Закрытое судебное заседание Военной коллегии Верховного суда СССР состоялось 1 февраля 1940 года прямо в одном из кабинетов Бутырской тюрьмы. Там же, в тюремном кабинете, ему зачитали обвинительное заключение: “...В 1934—1935 гг. Мейерхольд был привлечен к шпионской работе. Являясь агентом английской и японской разведок, вел активную шпионскую работу, направленную против СССР… Обвиняется в том, что является кадровым троцкистом, активным участником троцкистской организации, действовавшей среди работников искусства...” Дальше последовал приговор: смертная казнь.
Дожидаясь ужасной минуты в своей камере, Всеволод Эмильевич написал последнее свое письмо — на имя председателя правительства Молотова: “Вот моя исповедь, краткая, как полагается за секунду до смерти. Я никогда не был шпионом. Я никогда не входил ни в одну из троцкистских организаций (я вместе с партией проклял Иуду Троцкого). Я никогда не занимался контрреволюционной деятельностью... Меня здесь били — больного шестидесятишестилетнего старика, клали на пол лицом вниз, резиновым жгутом били по пяткам и по спине, когда сидел на стуле, той же резиной били по ногам [...] боль была такая, что казалось, на больные чувствительные места ног лили крутой кипяток...”
— На следующее утро, 2 февраля, в камеру к Мейерхольду вошел особоуполномоченный НКВД (в будущем он станет начальником Бутырки) А.В.Калинин вместе с несколькими охранниками. По крутой лестнице Мастера перетащили со второго этажа на первый — в специальную расстрельную камеру. И через минуту все было кончено... Убедившись, что заключенный мертв, Калинин сделал соответствующую запись в акте о расстреле. Причем допустил ошибку в имени: написал “Всевольд” вместо “Всеволод”... Камера, где оборвалась жизнь Мейерхольда, сохранилась, и мне удалось даже там побывать. Сейчас ее используют для временного размещения заключенных, которых предстоит вывозить за пределы тюрьмы: в этом помещении есть выход наружу (раньше он использовался для того, чтобы выносить трупы казненных). А на цементном полу — как напоминание из страшных сталинских лет — канавка для стока крови.
Гений на помойке
— За те несколько десятилетий, что я занимаюсь историей Мейерхольда и его театра, не раз доводилось встречаться с людьми, которые утверждали, что Мастер избежал смерти в Бутырке. Некоторые утверждали, будто бы много лет спустя после 1940-го в гулаговских лагерях они видели среди заключенных живого Мейерхольда. Другие рассказывали даже, что им довелось работать в лагерном театре, которым руководил Всеволод Эмильевич.
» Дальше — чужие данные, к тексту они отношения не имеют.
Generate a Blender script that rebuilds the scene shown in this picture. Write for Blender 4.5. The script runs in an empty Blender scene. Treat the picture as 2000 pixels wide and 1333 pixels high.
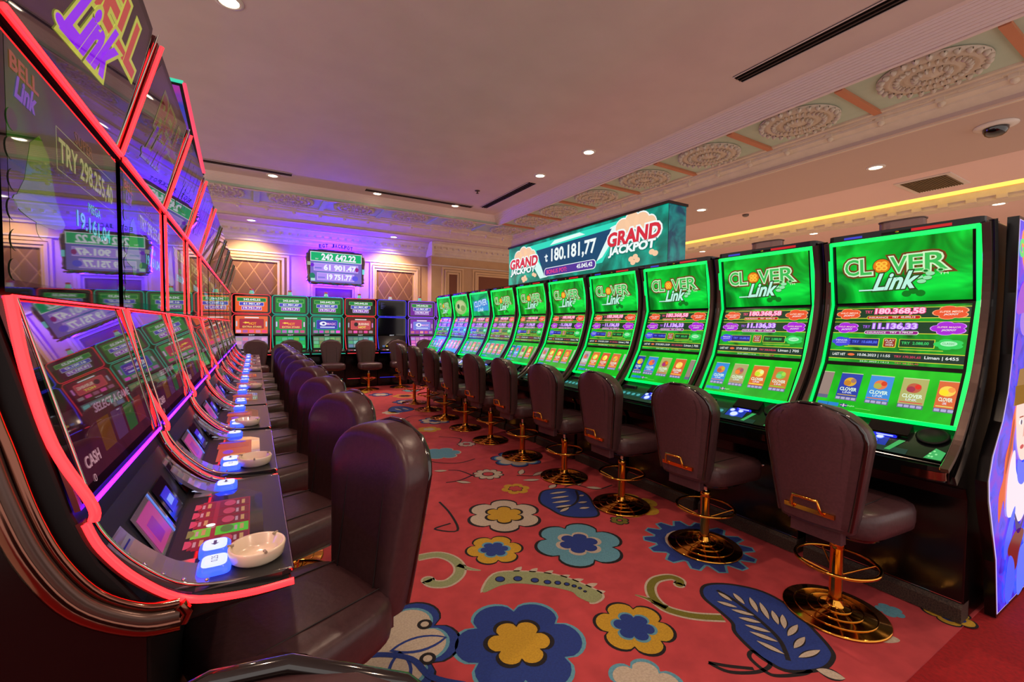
import bpy, math, random
from mathutils import Vector, Matrix
random.seed(7)
PI = math.pi
sc = bpy.context.scene
COL = sc.collection

# ---------------------------------------------------------------- camera
YAW, PITCH, ROLL, FPX = .530, .032, .0135, 860.0
def cam_axes():
    cy, sy = math.cos(YAW), math.sin(YAW)
    F = Vector((sy, cy, 0)); R = Vector((cy, -sy, 0)); U = Vector((0, 0, 1))
    F2 = F*math.cos(PITCH) - U*math.sin(PITCH); U2 = F*math.sin(PITCH) + U*math.cos(PITCH)
    return R*math.cos(ROLL) + U2*math.sin(ROLL), -R*math.sin(ROLL) + U2*math.cos(ROLL), F2
cr, cu_, cf = cam_axes()
cam = bpy.data.cameras.new('camera'); cam.sensor_width = 36; cam.lens = FPX/2000*36; cam.clip_start = .02; cam.clip_end = 100
co = bpy.data.objects.new('camera', cam); COL.objects.link(co)
m = Matrix((cr, cu_, -cf)).transposed().to_4x4(); m.translation = Vector((0, 0, 1.4)); co.matrix_world = m
sc.camera = co

# ---------------------------------------------------------------- world, exposure
w = bpy.data.worlds.new('world'); sc.world = w; w.use_nodes = True
w.node_tree.nodes['Background'].inputs[0].default_value = (1, .86, .80, 1)
w.node_tree.nodes['Background'].inputs[1].default_value = 1.15
sc.view_settings.view_transform = 'Standard'; sc.view_settings.look = 'None'
sc.view_settings.exposure = 0.0; sc.view_settings.gamma = 1.0; sc.view_settings.use_curve_mapping = False
try:
    sc.cycles.use_denoising = True; sc.cycles.max_bounces = 7; sc.cycles.sample_clamp_indirect = 4
except Exception: pass

def lin(c):
    r = []
    for v in c[:3]:
        v = v/255.0
        r.append(v/12.92 if v <= .04045 else ((v+.055)/1.055)**2.4)
    return (r[0], r[1], r[2], 1)
def light(kind, name, loc, energy, col, parent=None, rot=None, **kw):
    d = bpy.data.lights.new(name, kind); d.energy = energy; d.color = lin(col)[:3]
    for k, v in kw.items(): setattr(d, k, v)
    o = bpy.data.objects.new(name, d); COL.objects.link(o); o.location = loc
    if rot: o.rotation_euler = rot
    if parent: o.parent = parent
    return o

# ---------------------------------------------------------------- materials
MC = {}
def nodes(name):
    m = bpy.data.materials.new(name); m.use_nodes = True
    return m, m.node_tree, m.node_tree.nodes['Principled BSDF']
def pbr(name, col, rough=.5, metal=0, ior=1.45, coat=0, noise=None, scale=20, bump=0, spec=None):
    if name in MC: return MC[name]
    m, t, b = nodes(name)
    b.inputs['Base Color'].default_value = lin(col); b.inputs['Roughness'].default_value = rough
    b.inputs['Metallic'].default_value = metal; b.inputs['IOR'].default_value = ior
    b.inputs['Coat Weight'].default_value = coat
    if spec is not None: b.inputs['Specular IOR Level'].default_value = spec
    if noise or bump:
        tc = t.nodes.new('ShaderNodeTexCoord'); n = t.nodes.new('ShaderNodeTexNoise')
        n.inputs['Scale'].default_value = scale; n.inputs['Detail'].default_value = 4
        t.links.new(tc.outputs['Object'], n.inputs['Vector'])
        if noise:
            mx = t.nodes.new('ShaderNodeMix'); mx.data_type = 'RGBA'
            mx.inputs[6].default_value = lin(col); mx.inputs[7].default_value = lin(noise)
            rp = t.nodes.new('ShaderNodeMapRange'); rp.inputs[1].default_value = .35; rp.inputs[2].default_value = .65
            t.links.new(n.outputs['Fac'], rp.inputs[0]); t.links.new(rp.outputs[0], mx.inputs[0])
            t.links.new(mx.outputs[2], b.inputs['Base Color'])
        if bump:
            bm_ = t.nodes.new('ShaderNodeBump'); bm_.inputs['Strength'].default_value = bump; bm_.inputs['Distance'].default_value = .01
            t.links.new(n.outputs['Fac'], bm_.inputs['Height']); t.links.new(bm_.outputs[0], b.inputs['Normal'])
    MC[name] = m; return m
def emi(c, k=1.0, sample=False):
    key = ('e', tuple(c), k, sample)
    if key in MC: return MC[key]
    m, t, b = nodes('lit_%d_%d_%d' % tuple(c))
    b.inputs['Base Color'].default_value = (0, 0, 0, 1); b.inputs['Roughness'].default_value = .25
    b.inputs['Emission Color'].default_value = lin(c); b.inputs['Emission Strength'].default_value = k
    if not sample: m.cycles.emission_sampling = 'NONE'
    MC[key] = m; return m
def glass(c, k=1.0):   # dark mirror-like display glass, faint picture behind it
    key = ('g', tuple(c), k)
    if key in MC: return MC[key]
    m, t, b = nodes('display_glass_%d_%d_%d' % tuple(c))
    b.inputs['Base Color'].default_value = (.004, .003, .004, 1); b.inputs['Roughness'].default_value = .015
    b.inputs['IOR'].default_value = 3.2
    b.inputs['Emission Color'].default_value = lin(c); b.inputs['Emission Strength'].default_value = k
    m.cycles.emission_sampling = 'NONE'
    MC[key] = m; return m
def cloud(name, c1, c2, k=1.0, scale=3, gl=False, dist=1.5, sample=True, c3=None):   # display background, drifting colour clouds
    if name in MC: return MC[name]
    m, t, b = nodes(name)
    b.inputs['Base Color'].default_value = (0, 0, 0, 1)
    b.inputs['Roughness'].default_value = .02 if gl else .2
    if gl: b.inputs['IOR'].default_value = 3.2
    tc = t.nodes.new('ShaderNodeTexCoord'); n = t.nodes.new('ShaderNodeTexNoise')
    n.inputs['Scale'].default_value = scale; n.inputs['Detail'].default_value = 3; n.inputs['Distortion'].default_value = dist
    t.links.new(tc.outputs['Object'], n.inputs['Vector'])
    rp = t.nodes.new('ShaderNodeValToRGB')
    rp.color_ramp.elements[0].position = .35; rp.color_ramp.elements[0].color = lin(c1)
    rp.color_ramp.elements[1].position = .65; rp.color_ramp.elements[1].color = lin(c2)
    if c3:
        e = rp.color_ramp.elements.new(.5); e.color = lin(c3)
    t.links.new(n.outputs['Fac'], rp.inputs[0]); t.links.new(rp.outputs[0], b.inputs['Emission Color'])
    b.inputs['Emission Strength'].default_value = k
    if not sample: m.cycles.emission_sampling = 'NONE'
    MC[name] = m; return m

BLACK = pbr('black_gloss', (7, 6, 7), .16, spec=.45)
BLACKM = pbr('black_satin', (9, 8, 9), .55, spec=.25)
CHROME = pbr('chrome', (205, 195, 190), .08, 1)
COPPER = pbr('copper_chrome', (128, 84, 70), .12, 1)
GOLD = pbr('polished_gold', (225, 160, 62), .10, 1)
LEATHER = pbr('oxblood_leather', (68, 43, 46), .36, noise=(61, 38, 41), scale=60, bump=.08)
BACKCLOTH = pbr('oxblood_back_vinyl', (78, 44, 49), .5, noise=(70, 39, 44), scale=90, bump=.05)
PIPING = pbr('black_piping', (14, 11, 11), .12, coat=1)
SEAM = pbr('dark_seam', (30, 17, 17), .6)
PLASTER = pbr('cream_plaster', (226, 210, 188), .6, noise=(218, 202, 180), scale=8)
CEILM = pbr('ceiling_paint', (212, 194, 190), .7, noise=(206, 188, 184), scale=2)
WALLM = pbr('wall_paint', (206, 170, 126), .6, noise=(198, 160, 116), scale=3)
BANDM = pbr('pale_green_plaster', (186, 202, 182), .7, noise=(178, 196, 176), scale=5)
BEAMM = pbr('terracotta_band', (196, 128, 92), .7)
NRED = emi((255, 26, 30), 7.0, True)
NREDH = pbr('red_neon_housing', (70, 2, 5), .25)
NGREEN = emi((0, 240, 84), 2.0, True)

# ---------------------------------------------------------------- mesh builder
class MB:
    def __init__(s): s.v = []; s.f = []; s.mi = []; s.sm = []; s.mats = []
    def mid(s, m):
        if m not in s.mats: s.mats.append(m)
        return s.mats.index(m)
    def add(s, vs, fs, m, smooth=False):
        o = len(s.v); k = s.mid(m); s.v += [tuple(p) for p in vs]
        for f in fs: s.f.append([i+o for i in f]); s.mi.append(k); s.sm.append(smooth)
    def box(s, a, b, m):
        x0, y0, z0 = a; x1, y1, z1 = b
        vs = [(x0,y0,z0),(x1,y0,z0),(x1,y1,z0),(x0,y1,z0),(x0,y0,z1),(x1,y0,z1),(x1,y1,z1),(x0,y1,z1)]
        s.add(vs, [(3,2,1,0),(4,5,6,7),(0,1,5,4),(1,2,6,5),(2,3,7,6),(3,0,4,7)], m)
    def rbox(s, a, b, m, r=.01, n=3):   # box with vertical edges rounded
        x0, y0, z0 = a; x1, y1, z1 = b; pts = []
        for cx, cy, a0 in ((x1-r, y1-r, 0), (x0+r, y1-r, PI/2), (x0+r, y0+r, PI), (x1-r, y0+r, 1.5*PI)):
            for i in range(n+1):
                t = a0 + PI/2*i/n; pts.append((cx+r*math.cos(t), cy+r*math.sin(t)))
        s.loft([[(x, y, z0) for x, y in pts], [(x, y, z1) for x, y in pts]], m, smooth=False)
    def prismx(s, poly, x0, x1, m):     # poly of (y,z) extruded along x
        n = len(poly); vs = [(x0, y, z) for y, z in poly] + [(x1, y, z) for y, z in poly]
        fs = [tuple(range(n)), tuple(range(2*n-1, n-1, -1))] + [(i, n+i, n+(i+1) % n, (i+1) % n) for i in range(n)]
        s.add(vs, fs, m)
    def band(s, path, t, x0, x1, m):    # thick strip along an open (y,z) path
        off = []
        for i, p in enumerate(path):
            a = Vector(path[max(i-1, 0)]); b = Vector(path[min(i+1, len(path)-1)]); d = (b-a).normalized()
            off.append((p[0]-d.y*t, p[1]+d.x*t))
        for i in range(len(path)-1):
            q = [path[i], path[i+1], off[i+1], off[i]]
            s.prismx(q, x0, x1, m)
    def loft(s, loops, m, smooth=True, cap=True):
        n = len(loops[0]); vs = [p for l in loops for p in l]; fs = []
        for k in range(len(loops)-1):
            for i in range(n):
                j = (i+1) % n; fs.append((k*n+i, k*n+j, (k+1)*n+j, (k+1)*n+i))
        s.add(vs, fs, m, smooth)
        if cap:
            s.add(loops[0], [tuple(range(n-1, -1, -1))], m); s.add(loops[-1], [tuple(range(n))], m)
    def lathe(s, prof, m, n=24, c=(0, 0, 0), cap=False):
        s.loft([[(c[0]+r*math.cos(2*PI*i/n), c[1]+r*math.sin(2*PI*i/n), c[2]+z) for i in range(n)] for r, z in prof], m, True, cap)
    def tube(s, path, r, m, n=8, closed=False):
        P = [Vector(p) for p in path]; L = []; prev = None
        for i, p in enumerate(P):
            if closed: d = (P[(i+1) % len(P)] - P[i-1]).normalized()
            else: d = (P[min(i+1, len(P)-1)] - P[max(i-1, 0)]).normalized()
            ref = prev if prev is not None else (Vector((0, 0, 1)) if abs(d.z) < .9 else Vector((1, 0, 0)))
            a = (ref - d*ref.dot(d)).normalized(); prev = a; b = d.cross(a)
            L.append([tuple(p + a*r*math.cos(2*PI*k/n) + b*r*math.sin(2*PI*k/n)) for k in range(n)])
        if closed: L.append(L[0])
        s.loft(L, m, True, not closed)
    def ball(s, c, r, m, n=10, sz=1):
        L = [[(c[0]+r*math.sin(PI*(k+.02)/n)*math.cos(2*PI*i/12), c[1]+r*math.sin(PI*(k+.02)/n)*math.sin(2*PI*i/12), c[2]-r*sz*math.cos(PI*(k+.02)/n)) for i in range(12)] for k in range(n+1)]
        s.loft(L, m, True, True)
    def build(s, name, parent=None):
        me = bpy.data.meshes.new(name); me.from_pydata(s.v, [], s.f)
        for m in s.mats: me.materials.append(m)
        me.polygons.foreach_set('material_index', s.mi); me.polygons.foreach_set('use_smooth', s.sm); me.update()
        o = bpy.data.objects.new(name, me); COL.objects.link(o)
        if parent: o.parent = parent
        return o
def bevel(o, w=.004, seg=2):
    b = o.modifiers.new('bevel', 'BEVEL'); b.width = w; b.segments = seg; b.limit_method = 'ANGLE'; b.angle_limit = .7
    return o
def thing(name, label, cat, loc=(0, 0, 0), rz=0, group=None):
    if cat in ('stool', 'slot machine'): loc = (loc[0], loc[1], .004)
    o = bpy.data.objects.new(name, None); COL.objects.link(o); o.location = loc; o.rotation_euler = (0, 0, rz)
    o.empty_display_size = .05
    return tag(o, label, cat, group)
def tag(o, label, cat, group=None):
    o['label'] = label; o['category'] = cat
    if group: o['group'] = group
    return o
def struct(o): o['kind'] = 'structure'; return o
def r_cat(o): return o.get('category') in ('stool', 'slot machine')
def dup(root, loc, rz, label, group=None):
    if r_cat(root): loc = (loc[0], loc[1], .004)
    r = root.copy(); COL.objects.link(r); r.location = loc; r.rotation_euler = (0, 0, rz); r['label'] = label
    if group: r['group'] = group
    for ch in list(root.children):
        c = ch.copy(); COL.objects.link(c); c.parent = r
        for g in list(ch.children):
            d = g.copy(); COL.objects.link(d); d.parent = c
    return r
def ordn(i): return ['first', 'second', 'third', 'fourth', 'fifth', 'sixth', 'seventh', 'eighth', 'ninth', 'tenth', 'eleventh', 'twelfth'][i]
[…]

Такую разноголосицу спровоцировал еще и тот факт, что власти впоследствии выдали детям Мейерхольда по крайней мере два варианта свидетельства о его смерти. В одном из них указана дата смерти — 2 февраля 1940 года и причина: “упадок сердечной деятельности”, согласно другому свидетельству, режиссер скончался 17 марта 1942 года, а в графе “причина смерти” стоит прочерк.
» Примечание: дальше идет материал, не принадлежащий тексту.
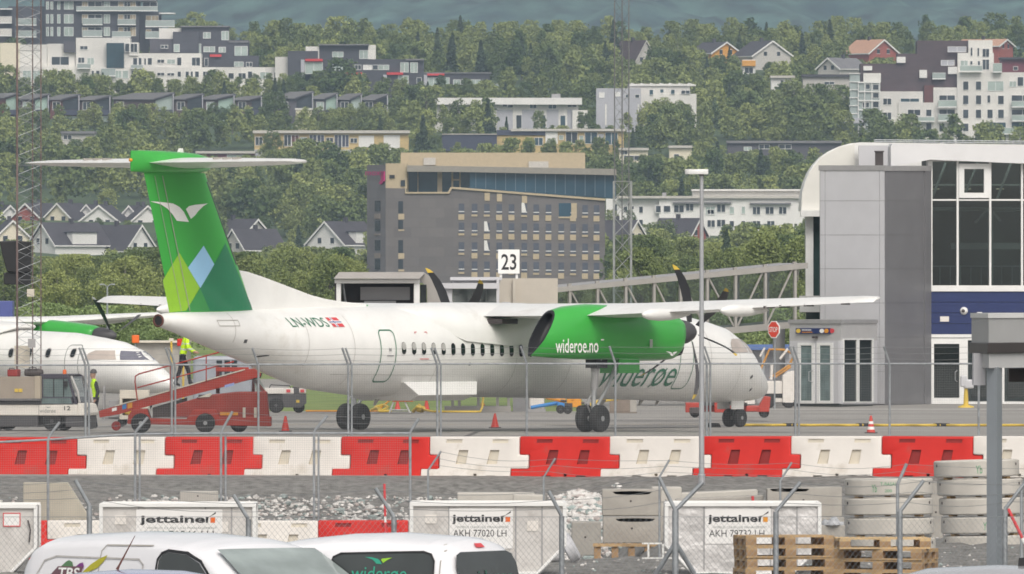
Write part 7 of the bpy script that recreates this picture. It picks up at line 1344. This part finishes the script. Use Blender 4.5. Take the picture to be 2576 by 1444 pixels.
st = blk(o, Y - .3, 2160, 2214, 206, 335, 'rail_glass', 6, 'glazed_balconies'); blk(o, Y, 2138, 2163, 184, 300, 'rail_glass', 5, 'glazed_balconies'); blk(o, Y + 1, 2172, 2216, 184, 206, 'render_white', 5)
b = MB()
for y in (206, 229, 252, 275, 298, 318): b.box(ux(2158, Y), ux(2215, Y), Y - .7, Y - .3, uz(y + 3, Y), uz(y, Y))
for y in (184, 205, 225, 245, 265, 285): b.box(ux(2136, Y), ux(2164, Y), Y - .3, Y, uz(y + 2, Y), uz(y, Y))
for x in (2158, 2174, 2192, 2212): b.box(ux(x, Y), ux(x + 2, Y), Y - .65, Y - .3, uz(335, Y), uz(206, Y))
b.build('balcony_frame', M['house_white'], st); wins(st, Y - .32, [(2196, 2210, 213, 226), (2178, 2188, 212, 224), (2196, 2210, 234, 246), (2196, 2210, 256, 270), (2170, 2186, 258, 270), (2196, 2210, 282, 294), (2172, 2188, 282, 294), (2196, 2210, 304, 316)])
wins(o, Y, [(x, x + w_, y0, y1) for y0, y1 in ((205, 226), (240, 262), (276, 297), (311, 330)) for x, w_ in ((2423, 13), (2455, 13))] + [(2485, 2524, 205, 228, 'window_pale'), (2484, 2491, 240, 258), (2511, 2525, 241, 262), (2484, 2497, 276, 297), (2511, 2525, 276, 297), (2545, 2600, 240, 262), (2545, 2600, 276, 298), (2484, 2530, 308, 322, 'glass_teal'), (2545, 2600, 308, 325, 'glass_teal'), (2428, 2468, 347, 362), (2540, 2556, 205, 218, 'window_pale'), (2560, 2574, 194, 216), (2490, 2530, 340, 352, 'glass_teal')])
wins(o, Y + .4, [(2363, 2402, 240, 265), (2363, 2402, 276, 298), (2363, 2376, 311, 331), (2389, 2402, 311, 331), (2362, 2400, 346, 360)]); wins(o, Y + .6, [(2222, 2242, 248, 263), (2222, 2242, 283, 300), (2266, 2312, 248, 256, 'glass_teal')]); wins(o, Y + .2, [(2284, 2315, 276, 290), (2330, 2343, 276, 292), (2300, 2315, 310, 327), (2330, 2343, 310, 330), (2302, 2325, 346, 358)])
wins(o, Y + 1.5, [(2442, 2446, 120, 140), (2459, 2463, 121, 141), (2472, 2488, 123, 143), (2472, 2488, 150, 175), (2417, 2434, 153, 170, 'window_pale'), (2441, 2446, 154, 162), (2460, 2465, 154, 164)])
for r in ((2360, 2406, 253, 268), (2360, 2406, 288, 303), (2300, 2350, 295, 304), (2545, 2700, 255, 268), (2545, 2700, 290, 303), (2480, 2700, 322, 336), (2415, 2470, 166, 178), (2498, 2520, 160, 180)): balc(o, Y - .0, *r, m='window_pale')
for r in ((2385, 2408, 168, 186), (2313, 2332, 176, 196), (2256, 2278, 143, 158), (2172, 2194, 166, 177)): blk(o, Y + 1.2, *r, 'house_white', 3, 'roof_dormer')
wins(o, Y + 2, [(2368, 2400, 152, 164, 'render_grey'), (2385, 2430, 118, 130, 'render_grey')]); balc(o, Y + 1.9, 2345, 2378, 184, 197)
blk(o, Y - 1.5, 2124, 2180, 297, 310, 'render_grey', 4, 'balcony'); blk(o, Y - .5, 2168, 2176, 310, 350, 'brown_clad', 4)
# --- white block below
Y = 2560; o = bld('apartment_building', 'long white apartment block with dark windows between hotel and terminal', [(1526, 2010, 497, 545), (1745, 2010, 478, 500), (1600, 1680, 540, 590), (1780, 2005, 545, 575)], Y)
blk(o, Y + 1, 1525, 1660, 498, 640, 'house_white', 12, down=True); blk(o, Y, 1658, 2060, 494, 640, 'house_white', 14, down=True); blk(o, Y + 5, 1742, 2060, 478, 496, 'render_white', 8, 'penthouse'); blk(o, Y - .8, 1554, 2062, 493, 499, 'concrete_pale', 15, 'roof'); blk(o, Y + 4, 1740, 2062, 476, 480, 'house_white', 10, 'roof')
wins(o, Y + 1, [(1569, 1578, 520, 534), (1608, 1617, 520, 535), (1608, 1617, 553, 570), (1545, 1552, 514, 546), (1590, 1594, 519, 526)]); wins(o, Y, [(1650, 1662, 518, 534), (1670, 1686, 518, 533), (1696, 1720, 516, 534), (1726, 1744, 513, 530), (1776, 1798, 520, 540, 'window_pale'), (1780, 1796, 528, 538), (1804, 1824, 515, 533), (1836, 1846, 521, 537, 'window_pale'), (1866, 1874, 520, 537, 'window_pale'), (1894, 1912, 521, 539), (1926, 1946, 521, 538), (1960, 1978, 521, 538), (1780, 1798, 554, 571), (1804, 1824, 553, 570), (1836, 1846, 556, 570), (1866, 1874, 556, 572), (1894, 1912, 556, 574), (1930, 1948, 556, 572)])
for r in ((1693, 1762, 508, 512), (1771, 1840, 508, 512), (1887, 1990, 510, 514)): blk(o, Y - 1, *r, 'roof_grey', 1, 'awning')
b = MB()
for x in (1667, 1778, 1850, 1892): b.box(ux(x, Y), ux(x + 10, Y), Y + 6, Y + 7, uz(494, Y), uz(484, Y))
b.build('roof_vent', M['grey_metal'], o)
# --- low buildings half hidden
for (x0, x1, y0, y1, Y, m_, rm, lab, ws_) in [(1556, 1632, 372, 414, 2835, 'house_cream', 'concrete_pale', 'pale beige low building with carport right of the yellow building', [(1570, 1620, 392, 402), (1562, 1578, 380, 388)]), (1682, 1742, 366, 400, 2838, 'house_cream', 'concrete_pale', 'pale sand coloured building half hidden by trees above the lamp post', [(1696, 1708, 388, 396)]), (1828, 2118, 354, 392, 2842, 'slate2', 'roof_grey', 'long low dark grey building left of the white complex on the right', [(1872, 1890, 370, 378, 'window_pale'), (1910, 1935, 364, 374), (1960, 1990, 364, 374)]), (492, 642, 380, 404, 2848, 'maroon', 'concrete_pale', 'maroon red low building with pale roof beside the tail bullet', [(572, 620, 390, 402, 'window_pale')]), (152, 240, 330, 352, 2880, 'house_grey', 'roof_grey', 'grey roofed house low among trees left of the tail', [(160, 180, 340, 350)]), (2018, 2142, 187, 214, 2990, 'house_grey', 'roof_dark', 'house with broad grey roof left of the right hand complex', [(2074, 2098, 206, 212)]), (1938, 2000, 190, 216, 2995, 'house_white', 'concrete_pale', 'small white house among trees left of the grey roof', [(1964, 1972, 202, 214)])]:
    o = bld('low_building', lab, [(x0, x1, y0, y0 + (y1 - y0) * .7)], Y, 'building'); blk(o, Y, x0 + 2, x1 - 2, y0 + 3, y1 + 20, m_, 9, down=True); blk(o, Y - .8, x0, x1, y0, y0 + 6, rm, 11, 'roof'); wins(o, Y, ws_)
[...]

Долгие годы могила Мастера оставалась неизвестной. Лишь сравнительно недавно эта “чекистская тайна” была рассекречена. Убитого режиссера отвезли из Бутырки в Донской крематорий, а после сожжения пепел высыпали в общую яму, вырытую на окраине Донского кладбища.
— Там вместе с Всеволодом Эмильевичем покоится прах Бабеля, маршалов Тухачевского и Егорова и еще многих тысяч жертв 30—40-х годов... Сейчас место захоронения приведено в порядок, установлена белая мемориальная плита “Общая могила №1. Захоронение невостребованных прахов 1930—1942 г.г. включительно”. А я помню время, когда на этом месте еще была помойка, куда с кладбища вытаскивали опавшую листву, мусор, старые венки...
* * *
Его день смерти опередил дату рождения всего на одну неделю — но с интервалом в 66 лет. За эти годы он стал великим режиссером. И — одной из загадок своего века.